* [Prompt] Please print the full listing exactly.

---------------

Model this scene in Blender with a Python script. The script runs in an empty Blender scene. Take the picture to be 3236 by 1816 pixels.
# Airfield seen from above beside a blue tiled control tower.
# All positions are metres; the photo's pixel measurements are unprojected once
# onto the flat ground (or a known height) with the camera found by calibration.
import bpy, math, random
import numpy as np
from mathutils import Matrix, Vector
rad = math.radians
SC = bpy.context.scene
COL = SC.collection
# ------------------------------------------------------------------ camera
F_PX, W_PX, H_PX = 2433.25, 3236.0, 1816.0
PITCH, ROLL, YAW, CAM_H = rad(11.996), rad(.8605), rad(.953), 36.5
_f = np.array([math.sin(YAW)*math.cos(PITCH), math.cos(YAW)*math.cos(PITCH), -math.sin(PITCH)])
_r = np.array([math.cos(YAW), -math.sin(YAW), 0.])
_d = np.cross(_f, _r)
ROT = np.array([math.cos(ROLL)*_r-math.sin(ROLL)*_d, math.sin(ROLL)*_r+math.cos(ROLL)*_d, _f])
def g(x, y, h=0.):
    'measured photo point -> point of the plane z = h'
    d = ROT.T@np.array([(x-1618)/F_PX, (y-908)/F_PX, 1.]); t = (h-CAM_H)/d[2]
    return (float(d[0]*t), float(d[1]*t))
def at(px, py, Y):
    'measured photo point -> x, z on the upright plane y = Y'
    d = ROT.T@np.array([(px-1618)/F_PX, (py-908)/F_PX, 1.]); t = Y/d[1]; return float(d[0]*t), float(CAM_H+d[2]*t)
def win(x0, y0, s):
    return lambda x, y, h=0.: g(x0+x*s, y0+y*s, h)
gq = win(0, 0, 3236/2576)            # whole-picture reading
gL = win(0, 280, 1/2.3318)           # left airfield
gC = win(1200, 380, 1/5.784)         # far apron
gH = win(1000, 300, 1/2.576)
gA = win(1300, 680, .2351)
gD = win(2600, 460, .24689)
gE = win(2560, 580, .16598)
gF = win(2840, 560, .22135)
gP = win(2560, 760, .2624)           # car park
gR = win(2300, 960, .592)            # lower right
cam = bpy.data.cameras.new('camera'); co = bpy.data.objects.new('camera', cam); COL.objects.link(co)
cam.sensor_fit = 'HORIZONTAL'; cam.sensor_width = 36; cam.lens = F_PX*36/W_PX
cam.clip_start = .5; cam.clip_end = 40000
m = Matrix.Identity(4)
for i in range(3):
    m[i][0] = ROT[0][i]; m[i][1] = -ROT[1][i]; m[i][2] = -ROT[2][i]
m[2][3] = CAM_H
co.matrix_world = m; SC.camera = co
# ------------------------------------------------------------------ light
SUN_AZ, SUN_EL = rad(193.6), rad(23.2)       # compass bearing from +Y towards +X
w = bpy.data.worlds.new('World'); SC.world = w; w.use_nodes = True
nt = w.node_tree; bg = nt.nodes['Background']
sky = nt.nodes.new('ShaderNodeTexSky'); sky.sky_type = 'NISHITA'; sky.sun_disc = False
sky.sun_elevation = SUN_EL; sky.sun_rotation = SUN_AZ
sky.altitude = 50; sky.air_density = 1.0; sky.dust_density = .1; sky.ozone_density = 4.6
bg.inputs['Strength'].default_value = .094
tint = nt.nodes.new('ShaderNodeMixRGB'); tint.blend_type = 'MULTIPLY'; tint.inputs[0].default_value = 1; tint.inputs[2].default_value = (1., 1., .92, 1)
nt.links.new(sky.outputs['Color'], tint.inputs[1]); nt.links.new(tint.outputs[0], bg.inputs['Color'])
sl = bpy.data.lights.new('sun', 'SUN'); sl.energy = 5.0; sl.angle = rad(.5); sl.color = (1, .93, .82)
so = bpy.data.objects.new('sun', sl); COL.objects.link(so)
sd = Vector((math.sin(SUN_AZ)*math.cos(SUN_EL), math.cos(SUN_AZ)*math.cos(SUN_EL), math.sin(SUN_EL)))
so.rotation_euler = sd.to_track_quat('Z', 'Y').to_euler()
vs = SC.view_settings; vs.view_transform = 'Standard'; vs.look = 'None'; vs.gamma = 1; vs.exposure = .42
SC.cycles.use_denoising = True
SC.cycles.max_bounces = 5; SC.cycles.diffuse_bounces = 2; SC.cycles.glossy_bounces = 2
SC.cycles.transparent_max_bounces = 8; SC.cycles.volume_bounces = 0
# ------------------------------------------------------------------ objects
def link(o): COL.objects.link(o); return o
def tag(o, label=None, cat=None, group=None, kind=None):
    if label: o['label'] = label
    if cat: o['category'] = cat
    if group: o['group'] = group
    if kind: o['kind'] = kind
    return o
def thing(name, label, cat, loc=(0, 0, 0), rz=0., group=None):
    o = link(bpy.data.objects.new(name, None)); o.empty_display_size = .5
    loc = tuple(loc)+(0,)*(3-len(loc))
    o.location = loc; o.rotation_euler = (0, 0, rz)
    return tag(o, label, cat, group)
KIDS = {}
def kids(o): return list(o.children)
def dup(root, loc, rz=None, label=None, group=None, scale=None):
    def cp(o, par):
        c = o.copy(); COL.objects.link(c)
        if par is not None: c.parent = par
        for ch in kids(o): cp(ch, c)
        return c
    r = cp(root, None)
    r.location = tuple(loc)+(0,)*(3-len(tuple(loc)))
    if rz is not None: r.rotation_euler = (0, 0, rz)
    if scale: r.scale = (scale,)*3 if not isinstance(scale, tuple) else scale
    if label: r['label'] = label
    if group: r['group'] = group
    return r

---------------

* [Written solution]
Model this scene in Blender with a Python script. The script runs in an empty Blender scene. Take the picture to be 3236 by 1816 pixels.
# Airfield seen from above beside a blue tiled control tower.
# All positions are metres; the photo's pixel measurements are unprojected once
# onto the flat ground (or a known height) with the camera found by calibration.
import bpy, math, random
import numpy as np
from mathutils import Matrix, Vector
rad = math.radians
SC = bpy.context.scene
COL = SC.collection
# ------------------------------------------------------------------ camera
F_PX, W_PX, H_PX = 2433.25, 3236.0, 1816.0
PITCH, ROLL, YAW, CAM_H = rad(11.996), rad(.8605), rad(.953), 36.5
_f = np.array([math.sin(YAW)*math.cos(PITCH), math.cos(YAW)*math.cos(PITCH), -math.sin(PITCH)])
_r = np.array([math.cos(YAW), -math.sin(YAW), 0.])
_d = np.cross(_f, _r)
ROT = np.array([math.cos(ROLL)*_r-math.sin(ROLL)*_d, math.sin(ROLL)*_r+math.cos(ROLL)*_d, _f])
def g(x, y, h=0.):
    'measured photo point -> point of the plane z = h'
    d = ROT.T@np.array([(x-1618)/F_PX, (y-908)/F_PX, 1.]); t = (h-CAM_H)/d[2]
    return (float(d[0]*t), float(d[1]*t))
def at(px, py, Y):
    'measured photo point -> x, z on the upright plane y = Y'
    d = ROT.T@np.array([(px-1618)/F_PX, (py-908)/F_PX, 1.]); t = Y/d[1]; return float(d[0]*t), float(CAM_H+d[2]*t)
def win(x0, y0, s):
    return lambda x, y, h=0.: g(x0+x*s, y0+y*s, h)
gq = win(0, 0, 3236/2576)            # whole-picture reading
gL = win(0, 280, 1/2.3318)           # left airfield
gC = win(1200, 380, 1/5.784)         # far apron
gH = win(1000, 300, 1/2.576)
gA = win(1300, 680, .2351)
gD = win(2600, 460, .24689)
gE = win(2560, 580, .16598)
gF = win(2840, 560, .22135)
gP = win(2560, 760, .2624)           # car park
gR = win(2300, 960, .592)            # lower right
cam = bpy.data.cameras.new('camera'); co = bpy.data.objects.new('camera', cam); COL.objects.link(co)
cam.sensor_fit = 'HORIZONTAL'; cam.sensor_width = 36; cam.lens = F_PX*36/W_PX
cam.clip_start = .5; cam.clip_end = 40000
m = Matrix.Identity(4)
for i in range(3):
    m[i][0] = ROT[0][i]; m[i][1] = -ROT[1][i]; m[i][2] = -ROT[2][i]
m[2][3] = CAM_H
co.matrix_world = m; SC.camera = co
# ------------------------------------------------------------------ light
SUN_AZ, SUN_EL = rad(193.6), rad(23.2)       # compass bearing from +Y towards +X
w = bpy.data.worlds.new('World'); SC.world = w; w.use_nodes = True
nt = w.node_tree; bg = nt.nodes['Background']
sky = nt.nodes.new('ShaderNodeTexSky'); sky.sky_type = 'NISHITA'; sky.sun_disc = False
sky.sun_elevation = SUN_EL; sky.sun_rotation = SUN_AZ
sky.altitude = 50; sky.air_density = 1.0; sky.dust_density = .1; sky.ozone_density = 4.6
bg.inputs['Strength'].default_value = .094
tint = nt.nodes.new('ShaderNodeMixRGB'); tint.blend_type = 'MULTIPLY'; tint.inputs[0].default_value = 1; tint.inputs[2].default_value = (1., 1., .92, 1)
nt.links.new(sky.outputs['Color'], tint.inputs[1]); nt.links.new(tint.outputs[0], bg.inputs['Color'])
sl = bpy.data.lights.new('sun', 'SUN'); sl.energy = 5.0; sl.angle = rad(.5); sl.color = (1, .93, .82)
so = bpy.data.objects.new('sun', sl); COL.objects.link(so)
sd = Vector((math.sin(SUN_AZ)*math.cos(SUN_EL), math.cos(SUN_AZ)*math.cos(SUN_EL), math.sin(SUN_EL)))
so.rotation_euler = sd.to_track_quat('Z', 'Y').to_euler()
vs = SC.view_settings; vs.view_transform = 'Standard'; vs.look = 'None'; vs.gamma = 1; vs.exposure = .42
SC.cycles.use_denoising = True
SC.cycles.max_bounces = 5; SC.cycles.diffuse_bounces = 2; SC.cycles.glossy_bounces = 2
SC.cycles.transparent_max_bounces = 8; SC.cycles.volume_bounces = 0
# ------------------------------------------------------------------ objects
def link(o): COL.objects.link(o); return o
def tag(o, label=None, cat=None, group=None, kind=None):
    if label: o['label'] = label
    if cat: o['category'] = cat
    if group: o['group'] = group
    if kind: o['kind'] = kind
    return o
def thing(name, label, cat, loc=(0, 0, 0), rz=0., group=None):
    o = link(bpy.data.objects.new(name, None)); o.empty_display_size = .5
    loc = tuple(loc)+(0,)*(3-len(loc))
    o.location = loc; o.rotation_euler = (0, 0, rz)
    return tag(o, label, cat, group)
KIDS = {}
def kids(o): return list(o.children)
def dup(root, loc, rz=None, label=None, group=None, scale=None):
    def cp(o, par):
        c = o.copy(); COL.objects.link(c)
        if par is not None: c.parent = par
        for ch in kids(o): cp(ch, c)
        return c
    r = cp(root, None)
    r.location = tuple(loc)+(0,)*(3-len(tuple(loc)))
    if rz is not None: r.rotation_euler = (0, 0, rz)
    if scale: r.scale = (scale,)*3 if not isinstance(scale, tuple) else scale
    if label: r['label'] = label
    if group: r['group'] = group
    return r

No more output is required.